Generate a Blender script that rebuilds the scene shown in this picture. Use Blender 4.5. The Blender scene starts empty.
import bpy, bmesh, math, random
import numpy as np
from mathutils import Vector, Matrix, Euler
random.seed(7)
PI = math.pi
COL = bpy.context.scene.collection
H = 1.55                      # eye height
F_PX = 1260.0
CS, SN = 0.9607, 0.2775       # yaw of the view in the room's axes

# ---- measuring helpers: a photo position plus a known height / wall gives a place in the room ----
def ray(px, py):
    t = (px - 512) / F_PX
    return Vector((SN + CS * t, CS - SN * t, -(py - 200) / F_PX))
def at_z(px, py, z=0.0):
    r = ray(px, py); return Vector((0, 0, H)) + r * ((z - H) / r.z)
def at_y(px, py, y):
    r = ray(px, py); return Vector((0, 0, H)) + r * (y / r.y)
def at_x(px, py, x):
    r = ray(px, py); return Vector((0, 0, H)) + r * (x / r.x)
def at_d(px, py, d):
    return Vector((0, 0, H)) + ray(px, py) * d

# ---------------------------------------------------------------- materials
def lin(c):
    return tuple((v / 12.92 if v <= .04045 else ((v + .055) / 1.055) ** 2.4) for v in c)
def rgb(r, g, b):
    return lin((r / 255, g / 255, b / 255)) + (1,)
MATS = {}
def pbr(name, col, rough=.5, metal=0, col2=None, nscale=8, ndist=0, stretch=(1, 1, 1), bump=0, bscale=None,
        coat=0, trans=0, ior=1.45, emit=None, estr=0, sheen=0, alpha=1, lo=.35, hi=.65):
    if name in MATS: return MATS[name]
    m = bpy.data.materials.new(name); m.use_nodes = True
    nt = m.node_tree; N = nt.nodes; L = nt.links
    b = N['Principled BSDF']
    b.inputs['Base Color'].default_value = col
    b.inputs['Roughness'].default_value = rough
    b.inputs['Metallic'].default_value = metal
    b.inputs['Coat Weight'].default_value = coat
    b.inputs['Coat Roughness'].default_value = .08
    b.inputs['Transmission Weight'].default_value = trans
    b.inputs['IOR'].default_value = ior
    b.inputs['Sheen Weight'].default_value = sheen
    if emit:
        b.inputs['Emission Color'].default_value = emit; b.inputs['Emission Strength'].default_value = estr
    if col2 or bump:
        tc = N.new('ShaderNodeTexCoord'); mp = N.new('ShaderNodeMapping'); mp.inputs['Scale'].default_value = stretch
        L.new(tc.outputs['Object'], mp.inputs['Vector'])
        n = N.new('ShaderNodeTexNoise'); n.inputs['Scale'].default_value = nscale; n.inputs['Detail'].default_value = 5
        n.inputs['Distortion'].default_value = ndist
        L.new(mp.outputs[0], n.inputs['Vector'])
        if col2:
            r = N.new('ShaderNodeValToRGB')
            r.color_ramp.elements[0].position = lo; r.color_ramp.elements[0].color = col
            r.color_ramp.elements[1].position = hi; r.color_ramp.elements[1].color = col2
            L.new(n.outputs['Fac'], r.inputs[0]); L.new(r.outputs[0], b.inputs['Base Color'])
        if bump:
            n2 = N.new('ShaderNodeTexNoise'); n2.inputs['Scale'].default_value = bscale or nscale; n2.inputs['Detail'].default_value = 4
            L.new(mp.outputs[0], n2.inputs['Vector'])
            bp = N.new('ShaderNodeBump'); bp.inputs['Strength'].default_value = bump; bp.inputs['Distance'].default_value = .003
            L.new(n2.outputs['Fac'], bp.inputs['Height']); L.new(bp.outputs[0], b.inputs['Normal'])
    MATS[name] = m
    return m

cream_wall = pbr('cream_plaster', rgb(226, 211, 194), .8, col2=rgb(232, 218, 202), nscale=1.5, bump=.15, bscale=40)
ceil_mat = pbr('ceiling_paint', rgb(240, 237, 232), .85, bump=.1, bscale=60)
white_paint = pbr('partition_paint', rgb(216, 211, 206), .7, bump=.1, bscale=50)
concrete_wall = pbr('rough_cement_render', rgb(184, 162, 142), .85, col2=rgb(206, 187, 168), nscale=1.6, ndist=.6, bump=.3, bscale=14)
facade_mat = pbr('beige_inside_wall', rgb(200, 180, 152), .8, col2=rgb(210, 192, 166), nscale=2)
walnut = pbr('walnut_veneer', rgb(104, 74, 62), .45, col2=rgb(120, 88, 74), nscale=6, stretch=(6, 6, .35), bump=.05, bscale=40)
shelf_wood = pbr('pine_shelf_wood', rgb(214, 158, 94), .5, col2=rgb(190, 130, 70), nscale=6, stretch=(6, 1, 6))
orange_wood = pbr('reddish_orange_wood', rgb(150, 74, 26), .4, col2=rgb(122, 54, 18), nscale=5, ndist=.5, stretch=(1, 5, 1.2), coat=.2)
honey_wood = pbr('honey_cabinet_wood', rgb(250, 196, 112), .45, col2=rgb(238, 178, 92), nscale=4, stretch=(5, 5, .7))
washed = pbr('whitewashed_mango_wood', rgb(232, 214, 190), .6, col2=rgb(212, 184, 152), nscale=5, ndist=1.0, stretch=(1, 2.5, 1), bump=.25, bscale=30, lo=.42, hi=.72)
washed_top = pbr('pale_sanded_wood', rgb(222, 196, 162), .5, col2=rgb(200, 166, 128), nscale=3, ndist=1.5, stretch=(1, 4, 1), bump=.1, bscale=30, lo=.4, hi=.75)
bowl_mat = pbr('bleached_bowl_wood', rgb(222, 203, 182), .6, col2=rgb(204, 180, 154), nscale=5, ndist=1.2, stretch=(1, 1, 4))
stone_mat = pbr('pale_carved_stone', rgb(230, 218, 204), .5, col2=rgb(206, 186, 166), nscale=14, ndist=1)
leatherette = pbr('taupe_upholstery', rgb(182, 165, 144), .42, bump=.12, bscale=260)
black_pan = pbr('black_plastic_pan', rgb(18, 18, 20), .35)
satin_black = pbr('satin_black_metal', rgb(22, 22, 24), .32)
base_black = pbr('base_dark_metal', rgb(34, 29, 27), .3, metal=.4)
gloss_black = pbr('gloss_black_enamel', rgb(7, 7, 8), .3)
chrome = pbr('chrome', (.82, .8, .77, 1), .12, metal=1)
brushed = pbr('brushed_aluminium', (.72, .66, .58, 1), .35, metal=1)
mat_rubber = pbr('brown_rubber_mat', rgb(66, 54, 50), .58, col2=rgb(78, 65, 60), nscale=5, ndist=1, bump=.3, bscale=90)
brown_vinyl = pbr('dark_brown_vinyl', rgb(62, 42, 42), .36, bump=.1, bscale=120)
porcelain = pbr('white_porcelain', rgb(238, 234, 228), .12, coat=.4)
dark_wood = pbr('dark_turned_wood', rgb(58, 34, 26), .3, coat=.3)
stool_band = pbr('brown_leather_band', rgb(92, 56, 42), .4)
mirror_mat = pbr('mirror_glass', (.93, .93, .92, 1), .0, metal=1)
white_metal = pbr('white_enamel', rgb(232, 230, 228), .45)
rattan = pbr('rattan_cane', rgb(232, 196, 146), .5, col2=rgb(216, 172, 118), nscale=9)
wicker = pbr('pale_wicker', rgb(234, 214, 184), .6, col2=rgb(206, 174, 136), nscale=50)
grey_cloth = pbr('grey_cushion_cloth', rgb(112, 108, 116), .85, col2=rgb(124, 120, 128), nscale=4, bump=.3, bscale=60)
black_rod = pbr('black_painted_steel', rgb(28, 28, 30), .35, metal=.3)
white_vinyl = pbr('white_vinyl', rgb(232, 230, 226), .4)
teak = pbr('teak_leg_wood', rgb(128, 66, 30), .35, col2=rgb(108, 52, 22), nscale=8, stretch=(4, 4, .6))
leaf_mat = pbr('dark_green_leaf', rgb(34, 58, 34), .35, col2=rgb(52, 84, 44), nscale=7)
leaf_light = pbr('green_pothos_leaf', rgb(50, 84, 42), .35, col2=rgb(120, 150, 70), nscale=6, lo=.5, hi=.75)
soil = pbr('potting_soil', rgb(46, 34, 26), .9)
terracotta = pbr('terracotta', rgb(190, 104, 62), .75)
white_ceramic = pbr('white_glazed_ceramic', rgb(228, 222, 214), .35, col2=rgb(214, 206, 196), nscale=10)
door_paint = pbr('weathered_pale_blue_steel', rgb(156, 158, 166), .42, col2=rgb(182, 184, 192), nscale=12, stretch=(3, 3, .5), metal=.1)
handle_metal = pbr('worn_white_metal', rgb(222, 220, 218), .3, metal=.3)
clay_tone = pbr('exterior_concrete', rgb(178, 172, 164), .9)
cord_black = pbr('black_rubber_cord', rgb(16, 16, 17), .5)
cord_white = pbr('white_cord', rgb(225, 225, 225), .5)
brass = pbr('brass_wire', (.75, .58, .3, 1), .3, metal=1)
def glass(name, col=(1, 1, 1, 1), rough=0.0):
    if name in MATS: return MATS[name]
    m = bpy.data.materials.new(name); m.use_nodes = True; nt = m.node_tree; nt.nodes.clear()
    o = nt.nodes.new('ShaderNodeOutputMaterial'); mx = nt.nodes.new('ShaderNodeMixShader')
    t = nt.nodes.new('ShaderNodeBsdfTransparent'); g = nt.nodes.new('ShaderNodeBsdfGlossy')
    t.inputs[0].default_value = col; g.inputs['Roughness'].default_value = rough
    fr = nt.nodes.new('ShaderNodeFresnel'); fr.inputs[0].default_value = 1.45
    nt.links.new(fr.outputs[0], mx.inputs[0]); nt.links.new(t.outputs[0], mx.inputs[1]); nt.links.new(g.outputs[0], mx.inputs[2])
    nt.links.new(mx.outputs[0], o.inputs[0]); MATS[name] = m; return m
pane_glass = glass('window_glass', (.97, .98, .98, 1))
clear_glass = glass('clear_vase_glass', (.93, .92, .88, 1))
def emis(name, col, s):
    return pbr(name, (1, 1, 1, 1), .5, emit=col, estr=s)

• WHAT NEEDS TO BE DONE
Using the data above, restate word for word the lines from its opening line through the line that contains "return Vector((0, 0, H)) + ray(px, py)", and no more.

• RESULT OF THE TASK
Generate a Blender script that rebuilds the scene shown in this picture. Use Blender 4.5. The Blender scene starts empty.
import bpy, bmesh, math, random
import numpy as np
from mathutils import Vector, Matrix, Euler
random.seed(7)
PI = math.pi
COL = bpy.context.scene.collection
H = 1.55                      # eye height
F_PX = 1260.0
CS, SN = 0.9607, 0.2775       # yaw of the view in the room's axes

# ---- measuring helpers: a photo position plus a known height / wall gives a place in the room ----
def ray(px, py):
    t = (px - 512) / F_PX
    return Vector((SN + CS * t, CS - SN * t, -(py - 200) / F_PX))
def at_z(px, py, z=0.0):
    r = ray(px, py); return Vector((0, 0, H)) + r * ((z - H) / r.z)
def at_y(px, py, y):
    r = ray(px, py); return Vector((0, 0, H)) + r * (y / r.y)
def at_x(px, py, x):
    r = ray(px, py); return Vector((0, 0, H)) + r * (x / r.x)
def at_d(px, py, d):
    return Vector((0, 0, H)) + ray(px, py) * d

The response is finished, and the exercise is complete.